Lors des drafts des 10 dernières années on était habitués à voir des noms incongrues de prospects internationaux sortir, notamment au second tour. Les équipes draftaient les droits de tel ou tel joueur et celui-ci ne rejoignait la NBA que plusieurs années plus tard, voire ne la rejoignaient pas tout court. Depuis cette saison, les équipes NBA ont le droit d'ajouter deux joueurs à leur effectif de 15, avec des contrats permettant des aller-retours entre la G-League et la NBA. Cela permet de développer un joueur, de lui donner quelques minutes dans la grande ligue, sans avoir recours à des contrats de dix jours dont le nombre est limité. 

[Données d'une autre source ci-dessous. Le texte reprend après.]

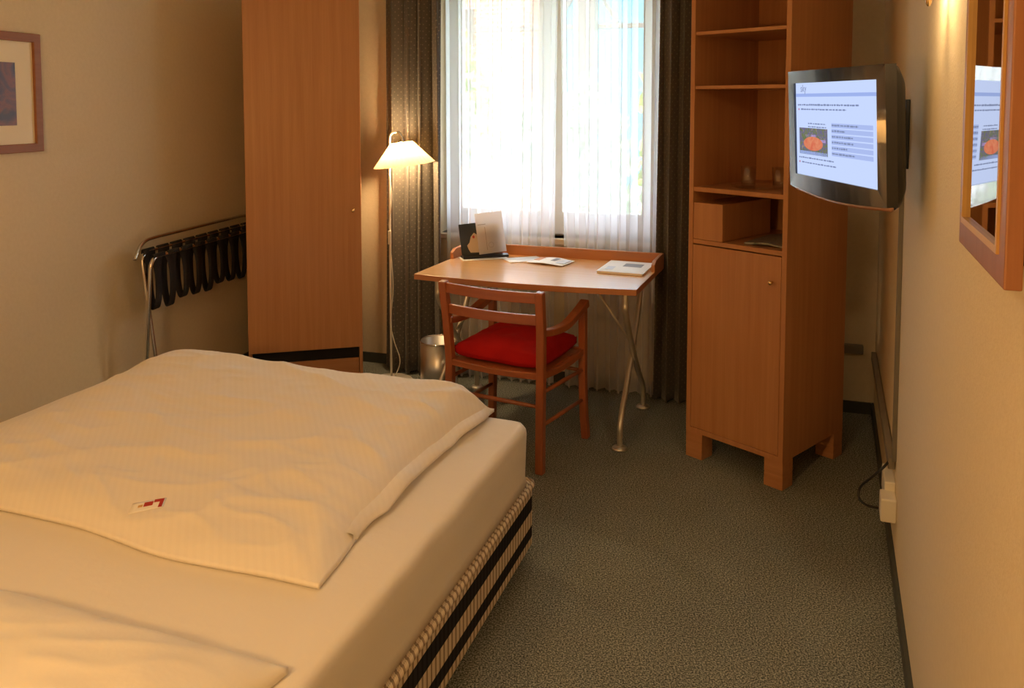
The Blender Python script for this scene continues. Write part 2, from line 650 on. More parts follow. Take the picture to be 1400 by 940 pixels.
# Room axes: the back wall runs along heading 107.5, the room's depth along 17.5 (degrees from +Y, clockwise).
HB = 17.5
CB, SB = math.cos(R(HB)), math.sin(R(HB))


def room(t, s, z=0.0):
    """t along the back wall (right), s into the room's depth."""
    return (t * CB + s * SB, -t * SB + s * CB, z)


S_WALL = 4.49           # inner face of the back wall
HR = 21.3               # right wall heading
AR = Vector((1.837, 4.064, 0))
DR = Vector((math.sin(R(HR)), math.cos(R(HR)), 0))
NR = Vector((-DR.y, DR.x, 0))       # into the room


def rwall(a, off, z=0.0):
    p = AR + DR * a + NR * off
    return (p.x, p.y, z)


HL = 15.5               # left wall heading
AL = Vector((-3.02, 0, 0))
DL = Vector((math.sin(R(HL)), math.cos(R(HL)), 0))
NL = Vector((DL.y, -DL.x, 0))


def lwall(a, off, z=0.0):
    p = AL + DL * a + NL * off
    return (p.x, p.y, z)


CEIL = 2.6
# ------------------------------------------------------------------ the room
structure(MB().box(-4.5, 4.5, -2.5, 6.2, -0.12, 0.0).build('floor', M['carpet']))
structure(MB().box(-4.5, 4.5, -2.5, 6.2, CEIL, CEIL + 0.1).build('ceiling', M['ceil']))
# walls are boxes in their own frames (x right of heading, y along heading)
structure(MB().box(-0.15, 0.0, -1.6, 5.6, 0, CEIL).build('wall_left', M['wall']), loc=tuple(AL), head=HL)
structure(MB().box(0.0, 0.15, -6.0, 0.6, 0, CEIL).build('wall_right', M['wall']), loc=tuple(AR), head=HR)
structure(MB().box(-3.6, 2.2, -1.35, -1.2, 0, CEIL).build('wall_front', M['wall']), loc=(0, 0, 0), head=HB)
WT0, WT1, WZ0, WZ1 = -1.86, -0.57, 0.83, 2.32        # window opening
wb = MB()
xs, zs = [-3.6, WT0, WT1, 1.6], [0, WZ0, WZ1, CEIL]
V = [(x, y, z) for y in (S_WALL, S_WALL + 0.28) for z in zs for x in xs]
F = []
for j in range(3):
    for i in range(3):
        if (i, j) != (1, 1):
            a = j * 4 + i
            F.append((a, a + 1, a + 5, a + 4))
            F.append((a + 16, a + 20, a + 21, a + 17))
ring = [5, 6, 10, 9]
for i in range(4):
    a, b = ring[i], ring[(i + 1) % 4]
    F.append((a, b, b + 16, a + 16))
ring = [0, 3, 15, 12]
for i in range(4):
    a, b = ring[i], ring[(i + 1) % 4]
    F.append((a, a + 16, b + 16, b))
wb.add(V, F)
structure(wb.build('wall_back', M['wall']), loc=(0, 0, 0), head=HB)
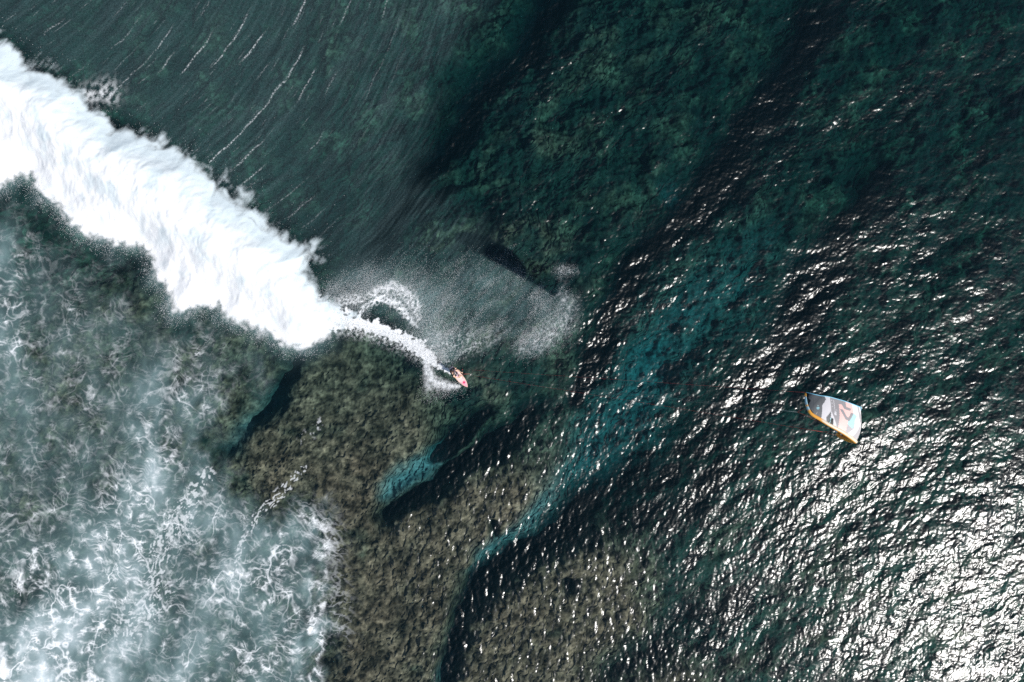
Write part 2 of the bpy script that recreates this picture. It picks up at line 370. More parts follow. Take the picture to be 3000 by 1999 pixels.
# bubble lines streaming up the back of the swell
def combed(gap, wid, seed, lo, hi):
    ph = q / gap + .9 * noise(q / 320, sN / 700, seed) + .12 * noise(PX / 45, PY / 45, seed + 1); n_ = np.floor(ph)
    return sst(wid, wid * .25, np.abs(ph - n_ - .5) * gap + .6 * gr2) * sst(lo, hi, noise(n_ * 3.71, sN / (gap * 3.0), seed + 2))
lineA = combed(44, 2.6, 111, .05, .3); lineB = combed(15, 1.7, 115, .12, .5)
strz = backz * sst(15, 60, sN) * sst(1050, 650, PX + .35 * PY)
foam = foam + strz * (lineA * .52 + lineB * .16) * np.clip(.35 + 2.0 * gr + 1.2 * gr2, 0, 1.2)
haze = backz * .045 + strz * (.04 + .08 * np.clip(noise(q / 8, sN / 130, 127) + .5 * fine2 + .1, 0, 1)) + backz * .04 * np.clip(noise(q / 14, sN / 220, 119) + .3, 0, 1)
haze = haze * (1 + 1.2 * gr) + .12 * mid * np.clip(noise(q / 6, sN / 90, 129) + .15, 0, 1) * (1 + gr)
milk = milk + haze
# the small plume at (250, 235)
pl = L(PX, PY, (222,232,22,.7),(262,222,26,.75),(275,240,16,.5))
foam = foam + pl * np.clip(.35 + 1.5 * noise(PX / 9, PY / 14, 121) + .8 * gr, 0, 1)
# torn white water of the curl, the board's wake and its spray falling back
tex = noise(PX / 7, PY / 7, 131); tex2 = worley(PX / 9 + .5 * tex, PY / 9 + .5 * gr2, 5); tex3 = noise(PX / 17, PY / 17, 133)
comb = thread(8, 45, 3.5, 3.5, -.9, .9)
trail = L(PX, PY + 9 * tex3, (750,730,40,1.2),(820,738,17,1.25),(880,758,15,1.25),(925,775,14,1.25),(965,798,17,1.25),(1000,830,12,1.2),(1034,858,4,.8))
fray = L(PX, PY, (790,752,16,.9),(870,772,14,.9),(935,796,16,.9),(990,830,14,.8))
wake = L(PX, PY, (985,845,10,1),(990,868,13,.95),(1003,880,14,.95),(1030,886,10,1),(1056,888,4,.8))
wake = np.maximum(wake, L(PX, PY, (983,832,9,1),(985,892,10,.55)))
loop = L(PX, PY, (775,700,16,.5),(812,692,20,.7),(850,690,14,.7),(878,668,12,1),(905,662,14,1.1),(938,676,18,1),(958,705,18,.85),(962,730,12,.6))
loop = np.maximum(loop, L(PX, PY, (835,720,9,.6),(858,695,12,.9),(890,686,13,1),(920,702,12,.95),(942,728,10,.9),(960,748,8,.6)))
foam = foam + sst(.42, .8, trail + sst(.03, .35, trail) * (.75 * tex + .45 * tex3 + .35 * gr)) + np.clip(fray * (.15 + 1.2 * tex + 1.1 * gr), 0, .9)
foam = foam + np.clip(wake * (1.0 + .9 * tex + .7 * gr) - .15, 0, 1)
foam = foam + np.clip(loop * (.45 + .8 * sst(.3, .05, tex2) + .9 * tex + .6 * comb + .5 * gr) - .3, 0, 1)
spr = sst(-30, 45, spray)
pat = L(PX, PY, (1292,668,14,.25),(1305,705,20,.5),(1285,745,30,.6),(1235,787,24,.65),(1200,800,18,.4)) + L(PX, PY, (1290,625,14,.5),(1318,622,10,.4))
pat2 = L(PX, PY, (1000,790,30,.7),(1060,782,26,.5),(1130,778,20,.3),(1030,820,14,.6)) + L(PX, PY, (990,740,30,.4))
foam = foam + np.clip((pat + pat2) * (-.05 + 1.1 * gr + 1.1 * tex + .6 * tex3 + .5 * sst(.25, .04, tex2)), 0, .75) * .9
wl = noise((PX * .75 + PY * .66) / 11 + .5 * tex3, (PX * -.66 + PY * .75) / 45, 143)
dust = spr * (.13 + .10 * fbm(PX / 50, PY / 50, 3, 141) + .22 * np.clip(wl, -.4, 1)) + calm * sst(110, -20, -spray) * .07 * sst(560, 620, PX) * sst(760, 700, PY)
shd = 1 - .85 * L(PX, PY, (1120,572,24,1),(1200,600,24,1),(1285,655,20,1))
dust = (dust * shd) + .28 * L(PX, PY, (800,660,36,.7),(850,640,30,.5),(980,690,40,.9),(985,760,36,1),(1015,810,20,.8)) + .22 * (pat + pat2)
milk = milk + calm * .38 * np.exp(-np.clip(-bw, 0, 900) / 16) * (1 + .5 * g2) * sst(-60, -200, sN)
milk = milk + np.clip(dust * .72, 0, .5) * (1 + 1.1 * gr)
foam = foam + sst(4, 26, bw) * np.clip(.5 + 1.2 * gr + .6 * tex, 0, 1)
milk = np.clip(milk, 0, 1); foam = np.clip(foam, 0, 1)
foam = foam * fade; milk = milk * fade

def water_material():
    m_ = N('sea_water')
    at = m_.n('Attribute', attribute_name='foam'); sp = m_.n('SeparateColor', {0: at.outputs['Color']})
    foam_, milk_ = sp.outputs[0], sp.outputs[1]
    tc = m_.n('TexCoord').outputs['Object']
    mp = m_.n('Mapping', {0: tc, 2: (0, 0, R(-33)), 3: (1, 2.2, 1)}).outputs[0]
    n1 = m_.n('TexNoise', {'Vector': mp, 'Scale': 4.0, 'Detail': 5.0, 'Roughness': .62}).outputs[0]
    bl = sp.outputs[2]
    bmp = m_.n('Bump', {'Strength': 1.0, 'Distance': m_.math('MULTIPLY', bl, .011), 'Height': n1}).outputs[0]
    # foam breaks into bubbles
    n2 = m_.n('TexNoise', {'Vector': tc, 'Scale': 22.0, 'Detail': 4.0, 'Roughness': .7}).outputs[0]
    fo = m_.math('MULTIPLY', foam_, m_.ss(n2, .22, .62), clamp=True)
    fo = m_.math('MULTIPLY_ADD', foam_, .35, m_.math('MULTIPLY', fo, .7), clamp=True)
    white = m_.n('BsdfDiffuse', {'Color': (.86, .88, .89, 1)})
    milkc = m_.n('BsdfDiffuse', {'Color': m_.mix(m_.ss(milk_, .35, 1.0), (.21, .335, .34, 1), (.60, .71, .74, 1))})
    deep = m_.n('BsdfDiffuse', {'Color': (.003, .036, .046, 1)})
    thru = m_.n('BsdfTransparent', {'Color': (.93, .97, .97, 1)})
    body = m_.mixs(.09, thru.outputs[0], deep.outputs[0])
    body = m_.mixs(m_.math('MULTIPLY', milk_, .92), body, milkc.outputs[0])
    fr = m_.n('Fresnel', {'IOR': 1.333, 'Normal': bmp})
    gl = m_.n('BsdfGlossy', {'Color': (1, 1, 1, 1), 'Roughness': .215, 'Normal': bmp})
    wet = m_.mixs(fr.outputs[0], body, gl.outputs[0])
    m_.surf(m_.mixs(fo, wet, white.outputs[0]))
    va = m_.n('VolumeAbsorption', {'Color': (.0, .62, .63, 1), 'Density': .26})
    m_.t.links.new(va.outputs[0], m_.out.inputs['Volume'])
    return m_.m
rip = np.clip((1 - calm) * (1 - .2 * reef) * (.9 + .5 * patch) + calm * .30, 0.1, 1.4)
sea = grid('sea_water', xs, ys, Z, (ddx * fade), (ddy * fade), attrs={'foam': (foam, milk, rip, 1)}, mat=water_material())
tag(sea, kind='structure')
def sea_z(x, y):
    i = int(np.argmin(np.abs(xs - x))); j = int(np.argmin(np.abs(ys - y))); return float(Z[j, i])

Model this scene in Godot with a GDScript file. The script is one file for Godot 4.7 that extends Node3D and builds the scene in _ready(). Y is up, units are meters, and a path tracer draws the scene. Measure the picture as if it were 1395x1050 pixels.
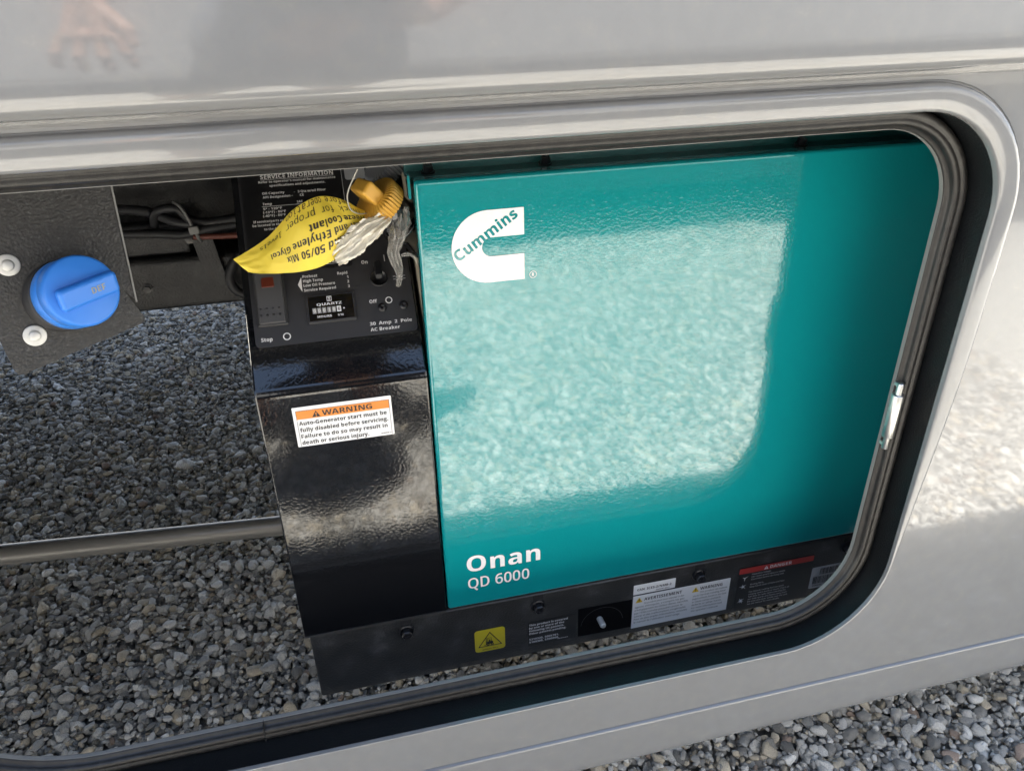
extends Node3D

var sans: Font
var bold: Font
var mono: Font
var medium: Font
var heavy: Font
var used := {}
var M := {}
var rng := RandomNumberGenerator.new()

# ------------------------------------------------------------------ naming
func numbered(called: String) -> String:
	if not used.has(called):
		used[called] = 0
		return called
	used[called] += 1
	return "%s_%03d" % [called, used[called]]

func thing(called: String, label: String, category: String, at := Vector3.ZERO, group := "") -> Node3D:
	var o := Node3D.new()
	o.name = numbered(called)
	add_child(o)
	o.position = at
	o.set_meta("label", label)
	o.set_meta("category", category)
	if group != "":
		o.set_meta("group", group)
	return o

func obj(called: String, mesh: Mesh, m: Material, parent: Node3D = null) -> MeshInstance3D:
	var o := MeshInstance3D.new()
	o.mesh = mesh
	o.material_override = m
	if parent == null:
		o.name = numbered(called)
		add_child(o)
	else:
		o.name = called
		parent.add_child(o, true)
		var root: Node3D = parent
		var off := Transform3D()
		while root != self:
			off = root.transform * off
			root = root.get_parent()
		o.transform = off.affine_inverse()   # shapes are given in world metres
	return o

func struct_obj(called: String, mesh: Mesh, m: Material, label: String) -> MeshInstance3D:
	var o := obj(called, mesh, m)
	o.set_meta("kind", "structure")
	o.set_meta("label", label)
	return o

# ------------------------------------------------------------------ mesh helpers
func begin(flat := true) -> SurfaceTool:
	var st := SurfaceTool.new()
	st.begin(Mesh.PRIMITIVE_TRIANGLES)
	st.set_smooth_group(-1 if flat else 0)
	return st

func done(st: SurfaceTool) -> ArrayMesh:
	st.generate_normals()
	return st.commit()

func tri(st: SurfaceTool, a: Vector3, b: Vector3, c: Vector3) -> void:
	st.add_vertex(a)
	st.add_vertex(b)
	st.add_vertex(c)

func quad(st: SurfaceTool, a: Vector3, b: Vector3, c: Vector3, d: Vector3) -> void:
	tri(st, a, b, c)
	tri(st, a, c, d)

# rows of equal length; columns may close
func grid(st: SurfaceTool, rows: Array, close_cols := false, close_rows := false) -> void:
	var nr := rows.size()
	for r in (nr if close_rows else nr - 1):
		var p: PackedVector3Array = rows[r]
		var q: PackedVector3Array = rows[(r + 1) % nr]
		var n := p.size()
		for k in (n if close_cols else n - 1):
			var j := (k + 1) % n
			quad(st, p[k], p[j], q[j], q[k])

func fan(st: SurfaceTool, ring: PackedVector3Array, flip := false) -> void:
	var c := Vector3.ZERO
	for p in ring:
		c += p
	c /= ring.size()
	for k in ring.size():
		var a := ring[k]
		var b := ring[(k + 1) % ring.size()]
		if flip:
			tri(st, c, b, a)
		else:
			tri(st, c, a, b)

# box with rounded edges: chamfer rings along local z
func rbox(st: SurfaceTool, t: Transform3D, size: Vector3, r := 0.002, seg := 3) -> void:
	var h := size / 2.0
	r = min(r, min(h.x, min(h.y, h.z)) * 0.98)
	var rows := []
	var ins := []
	for k in seg + 1:
		var a := PI / 2 * k / seg
		ins.append(Vector2(-h.z + r * (1 - sin(a)), r * (1 - cos(a))))
	ins.reverse()
	var all := []
	for k in range(seg, -1, -1):
		pass
	for k in seg + 1:
		var a := PI / 2 * k / seg
		all.append(Vector2(-h.z + r * (1 - sin(a)) , r * (1 - cos(a))))
	all.reverse()
	var full := []
	for e in all:
		full.append(e)
	for k in range(all.size() - 1, -1, -1):
		full.append(Vector2(-all[k].x, all[k].y))
	for e in full:
		var row := PackedVector3Array()
		var hx: float = h.x - r
		var hy: float = h.y - r
		var rr: float = max(r - e.y, 0.00002)
		for c in 4:
			var sx: float = [1, -1, -1, 1][c]
			var sy: float = [1, 1, -1, -1][c]
			for k in seg + 1:
				var a: float = PI / 2 * (c + float(k) / seg)
				row.append(t * Vector3(sx * hx + cos(a) * rr, sy * hy + sin(a) * rr, e.x))
		rows.append(row)
	# close the mesh
	grid(st, rows, true)
	fan(st, rows[0])
	fan(st, rows[rows.size() - 1], true)

func box(st: SurfaceTool, lo: Vector3, hi: Vector3, r := 0.002, seg := 2) -> void:
	rbox(st, Transform3D(Basis(), (lo + hi) / 2.0), hi - lo, r, seg)

# lathe round an axis: profile of (radius, height)
func lathe(st: SurfaceTool, base: Vector3, axis: Vector3, prof: Array, n := 32, rib := 0.0, ribs := 0) -> void:
	var w := axis.normalized()
	var u := w.cross(Vector3.UP if abs(w.y) < 0.9 else Vector3.RIGHT).normalized()
	var v := w.cross(u)
	var rows := []
	for e in prof:
		var row := PackedVector3Array()
		for k in n:
			var a := TAU * k / n
			var rad: float = e.x
			if ribs > 0 and e.x > 0.5 * prof_max(prof):
				rad += rib * clampf(cos(a * ribs) * 1.6, -1.0, 1.0)
			row.append(base + w * e.y + (u * cos(a) + v * sin(a)) * rad)
		rows.append(row)
	grid(st, rows, true)

func prof_max(prof: Array) -> float:
	var m := 0.0
	for e in prof:
		m = max(m, e.x)
	return m

# tube along points
func tube(st: SurfaceTool, pts: Array, rad: float, n := 12, rib := 0.0) -> void:
	var rows := []
	var up := Vector3.UP
	for i in pts.size():
		var d: Vector3 = (pts[min(i + 1, pts.size() - 1)] - pts[max(i - 1, 0)]).normalized()
		if abs(d.dot(up)) > 0.95:
			up = Vector3.RIGHT
		var u := d.cross(up).normalized()
		up = u.cross(d).normalized()
		var r := rad + (rib if i % 2 == 0 else 0.0)
		var row := PackedVector3Array()
		for k in n:
			var a := TAU * k / n
			row.append(pts[i] + (u * cos(a) + up * sin(a)) * r)
		rows.append(row)
	grid(st, rows, true)
	fan(st, rows[0], true)
	fan(st, rows[rows.size() - 1])

func spline(pts: Array, per := 8) -> Array:
	var o := []
	for i in pts.size() - 1:
		var a: Vector3 = pts[max(i - 1, 0)]
		var b: Vector3 = pts[i]
		var c: Vector3 = pts[i + 1]
		var d: Vector3 = pts[min(i + 2, pts.size() - 1)]
		for k in per:
			o.append(b.cubic_interpolate(c, a, d, float(k) / per))
	o.append(pts[pts.size() - 1])
	return o

# flat polygon in the xy plane of t, with thickness downwards (-z)
func plate(st: SurfaceTool, t: Transform3D, poly: PackedVector2Array, thick := 0.0) -> void:
	var idx := Geometry2D.triangulate_polygon(poly)
	for k in range(0, idx.size(), 3):
		var a := poly[idx[k]]
		var b := poly[idx[k + 1]]
		var c := poly[idx[k + 2]]
		if (b - a).cross(c - a) > 0:
			var s := b
			b = c
			c = s
		tri(st, t * Vector3(a.x, a.y, 0), t * Vector3(b.x, b.y, 0), t * Vector3(c.x, c.y, 0))
		if thick > 0.0:
			tri(st, t * Vector3(a.x, a.y, -thick), t * Vector3(c.x, c.y, -thick), t * Vector3(b.x, b.y, -thick))
	if thick > 0.0:
		for k in poly.size():
			var a := poly[k]
			var b := poly[(k + 1) % poly.size()]
			quad(st, t * Vector3(a.x, a.y, 0), t * Vector3(b.x, b.y, 0), t * Vector3(b.x, b.y, -thick), t * Vector3(a.x, a.y, -thick))

func rrect(x0: float, y0: float, x1: float, y1: float, r: float, seg := 5) -> PackedVector2Array:
	var o := PackedVector2Array()
	for c in 4:
		var cx: float = [x1 - r, x0 + r, x0 + r, x1 - r][c]
		var cy: float = [y1 - r, y1 - r, y0 + r, y0 + r][c]
		for k in seg + 1:
			var a: float = PI / 2 * (c + float(k) / seg)
			o.append(Vector2(cx + cos(a) * r, cy + sin(a) * r))
	return o

func ring2(st: SurfaceTool, t: Transform3D, c: Vector2, r0: float, r1: float, n := 24, a0 := 0.0, a1 := TAU) -> void:
	for k in n:
		var a := a0 + (a1 - a0) * k / n
		var b := a0 + (a1 - a0) * (k + 1) / n
		var p := func(r: float, g: float) -> Vector3: return t * Vector3(c.x + cos(g) * r, c.y + sin(g) * r, 0)
		quad(st, p.call(r1, a), p.call(r0, a), p.call(r0, b), p.call(r1, b))

# ------------------------------------------------------------------ lettering
const FS := 40
var base_of := {}
# writes a line on plane t (x right, y up, origin of the plane); at = left end of the baseline, h = capital height, w = total width (0: natural)
func write(st: SurfaceTool, s: String, font: Font, t: Transform3D, at: Vector2, h: float, w := 0.0, skew := 0.0, warp = null, turn := 0.0, align := 0) -> void:
	var tm := TextMesh.new()
	tm.font = font
	tm.font_size = FS
	tm.pixel_size = 1.0
	tm.depth = 0.0
	tm.curve_step = 3.0 if h > 0.006 else 8.0
	if h > 0.02:
		tm.curve_step = 1.0
	tm.text = s
	tm.horizontal_alignment = HORIZONTAL_ALIGNMENT_LEFT
	if not base_of.has(font):
		var th := TextMesh.new()
		th.font = font
		th.font_size = FS
		th.pixel_size = 1.0
		th.depth = 0.0
		th.text = "H"
		th.horizontal_alignment = HORIZONTAL_ALIGNMENT_LEFT
		var hb := th.get_aabb()
		base_of[font] = Vector2(hb.position.y, hb.size.y)
	if tm.get_surface_count() == 0:
		return
	var arr := tm.surface_get_arrays(0)
	var v: PackedVector3Array = arr[Mesh.ARRAY_VERTEX]
	var ix = arr[Mesh.ARRAY_INDEX]
	var lo := 1e9
	var hi := -1e9
	for p in v:
		lo = min(lo, p.x)
		hi = max(hi, p.x)
	var sc: float = h / base_of[font].y
	var sx := sc
	if w > 0.0:
		sx = w / max(hi - lo, 0.001)
	var cs := cos(turn)
	var sn := sin(turn)
	var o := PackedVector3Array()
	o.resize(v.size())
	for k in v.size():
		var x: float = (v[k].x - lo) * sx
		if align == 1:
			x -= (hi - lo) * sx / 2.0
		var y: float = (v[k].y - base_of[font].x) * sc
		x += y * skew
		var q := Vector2(at.x + x * cs - y * sn, at.y + x * sn + y * cs)
		o[k] = warp.call(q) if warp != null else t * Vector3(q.x, q.y, 0)
	if ix != null and ix.size() > 0:
		for k in ix:
			st.add_vertex(o[k])
	else:
		for p in o:
			st.add_vertex(p)

func panel_at(origin: Vector3, x: Vector3, y: Vector3) -> Transform3D:
	var bx := x.normalized()
	var bz := bx.cross(y).normalized()
	return Transform3D(Basis(bx, bz.cross(bx), bz), origin)

func lift(t: Transform3D, d: float) -> Transform3D:
	return Transform3D(t.basis, t.origin + t.basis.z * d)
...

Visiblement l'option plaît, à tel point qu'il n'y a quasiment eu aucun étranger drafté lors du second tour. Allen Smailagic ne compte pas, il évoluait déjà en G-League. Reste donc l'ami Vanja Marinkovic (drafté par les Kings), car il ne semble pas que Luka Samanic (19e) ni Deividas Sirvydis (37e) aient prévu de rester de ce côté de l'Atlantique la saison prochaine. Dommage pour le frenchie Adam Mokoka, le Camerounais Paul Eboua, et surtout l'Israelien Yovel Zoosman, que nous classions dans notre top 50 des candidats cette année.

Difficile d'analyser les conséquences de cette conséquence des two way contracts, mais on peut imaginer que cela pourrait inciter des prospects européens à tester la NCAA plutôt que de rester jouer professionnellement en Europe (ou ailleurs). Cela serait, c'est une opinion personnelle mais je pense partagée par celle de mes camarades d'Envergure, regrettable.